**Request**
Copy each line where the word "that" occurs.
* START Data section *
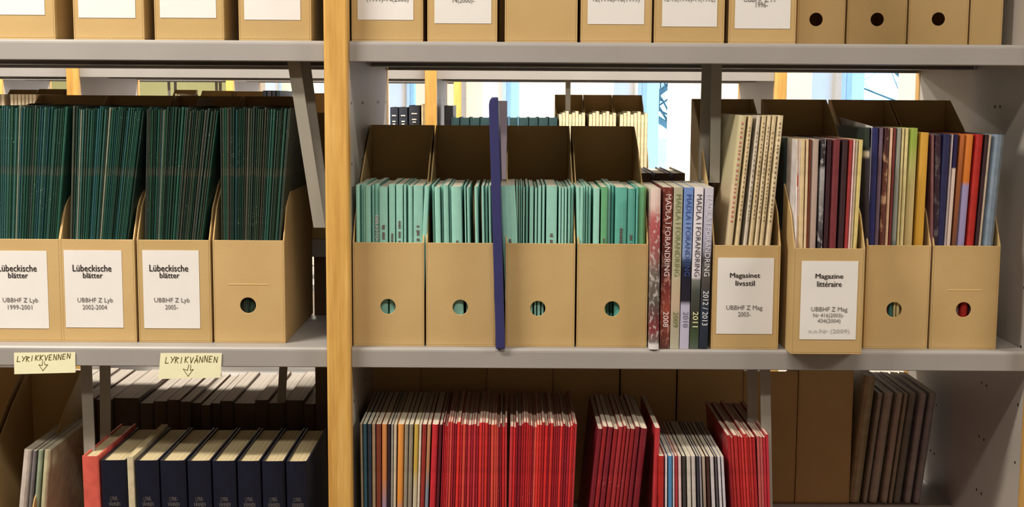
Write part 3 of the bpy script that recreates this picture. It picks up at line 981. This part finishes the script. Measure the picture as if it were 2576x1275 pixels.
# tall white sheet that leans back in the third box
xx, zz = at(2172, 318, .03)
m = MB()
m.prism_x([(.0, -.27), (.21, -.27), (.21, .012), (.0, .0)], -.0012, .0)
o = m.build('white_sheet', M['label'], None, (MBX[2][0] + .0036, .024, zz))
tag(o, 'tall white printed sheet standing at the left inside of the colourful box', 'paper')

# ------------------------------------------------------------------ hanging bookends
def bookend(label, ztop, legs, zb, wd=.0145, group='hanging steel bookends', th=.003):
    """U-shaped strip hanging below a shelf; legs: (x_top, x_bottom, y)"""
    xt, xb, yy = legs[0]
    r = thing('hanging_bookend', label, 'bookend', (xt, yy, ztop), group=group)
    for (a, b, y) in legs:
        m = MB()
        m.prism_y([(a - xt - wd / 2, 0), (b - xt - wd / 2, zb - ztop), (b - xt + wd / 2, zb - ztop), (a - xt + wd / 2, 0)], y - yy, y - yy + th)
        m.build('leg', M['bar'], r, bevel=.0005)
    if len(legs) > 1:
        b0, b1 = legs[0], legs[1]
        MB().box(min(b0[1], b1[1]) - xt - wd / 2, max(b0[1], b1[1]) - xt + wd / 2, b0[2] - yy + th + .0002, b1[2] - yy - .0002, zb - ztop, zb - ztop + th).build('foot', M['bar'], r)
    return r


zt = SH1 - .0045
bookend('slanting grey steel bookend hanging under the top shelf left of the birch post', zt, [(ax(732, 150, .03), ax(804, 572, .03), .03), (ax(760, 150, .075) , ax(812, 480, .075) + .004, .075)], az(800, 573, .03), .0165)
bookend('upright grey steel bookend hanging under the top shelf behind the yearbooks', zt, [(ax(1803, 170, .10), ax(1798, 450, .10), .10), (ax(1779, 170, .135), ax(1770, 450, .135), .135)], az(1798, 460, .10), .0145)
zt = SH2 - .0045
bookend('grey steel bookend hanging under the middle shelf left of the red book', zt, [(ax(216, 930, .05), ax(226, 1140, .05), .05), (ax(266, 930, .13), ax(262, 1140, .13), .13)], .96, .0155)
bookend('grey steel bookend hanging under the middle shelf right of the red magazines', zt, [(ax(1922, 935, .045), ax(1935, 1270, .045), .045), (ax(1890, 935, .09), ax(1898, 1200, .09), .09)], .93, .0145)
bookend('thin grey bookend hanging on the rear side among white papers', zt, [(ax(722, 925, .30), ax(700, 1010, .30), .30)], 1.0, .013)
zt = SH1 - .0045
bookend('dark grey bookend hanging in the second shelving row', zt, [(ax(1429, 200, PITCH_ROWS[1] + .05), ax(1429, 280, PITCH_ROWS[1] + .05), PITCH_ROWS[1] + .05)], 1.45, .0135)
for k, (a, b) in enumerate(((427, 424), (439, 441), (545, 544), (553, 554))):
    y = PITCH_ROWS[2] + .08
    bookend('thin dark bookend leg hanging in the farthest shelving row, ' + ('leftmost', 'second', 'third', 'rightmost')[k] + ' of four', SH1 + .012 - .0045, [(ax(b, 205, y), ax(a, 230, y), y)], 1.40, .011, 'thin bookends of the farthest row')

# ------------------------------------------------------------------ sticky notes
STROKES = {'L': [((0, 1), (0, 0)), ((0, 0), (.6, 0))], 'Y': [((0, 1), (.35, .5)), ((.75, 1), (.2, 0))], 'R': [((0, 0), (0, 1)), ((0, 1), (.55, .85)), ((.55, .85), (.05, .5)), ((.05, .5), (.6, 0))],
           'I': [((.2, 0), (.2, 1))], 'K': [((0, 0), (0, 1)), ((.6, 1), (0, .45)), ((0, .45), (.6, 0))], 'V': [((0, 1), (.3, 0)), ((.3, 0), (.65, 1))],
           'E': [((0, 0), (0, 1)), ((0, 1), (.5, 1)), ((0, .5), (.4, .5)), ((0, 0), (.5, 0))], 'N': [((0, 0), (0, 1)), ((0, 1), (.6, 0)), ((.6, 0), (.6, 1))],
           'Ä': [((0, 0), (.35, .85)), ((.35, .85), (.7, 0)), ((.12, .35), (.58, .35)), ((.2, 1.1), (.24, 1.18)), ((.46, 1.1), (.5, 1.18))]}


def stroke(m, p, q, wd, y):
    d = Vector((q[0] - p[0], q[1] - p[1]))
    L = d.length or 1e-6
    n_ = Vector((-d.y, d.x)) / L * wd / 2
    e = d / L * wd / 2
    a, b = Vector(p) - e, Vector(q) + e
    m.prism_y([(a.x - n_.x, a.y - n_.y), (b.x - n_.x, b.y - n_.y), (b.x + n_.x, b.y + n_.y), (a.x + n_.x, a.y + n_.y)], y - .0001, y)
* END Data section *
**Response to this task**
Write part 3 of the bpy script that recreates this picture. It picks up at line 981. This part finishes the script. Measure the picture as if it were 2576x1275 pixels.
# tall white sheet that leans back in the third box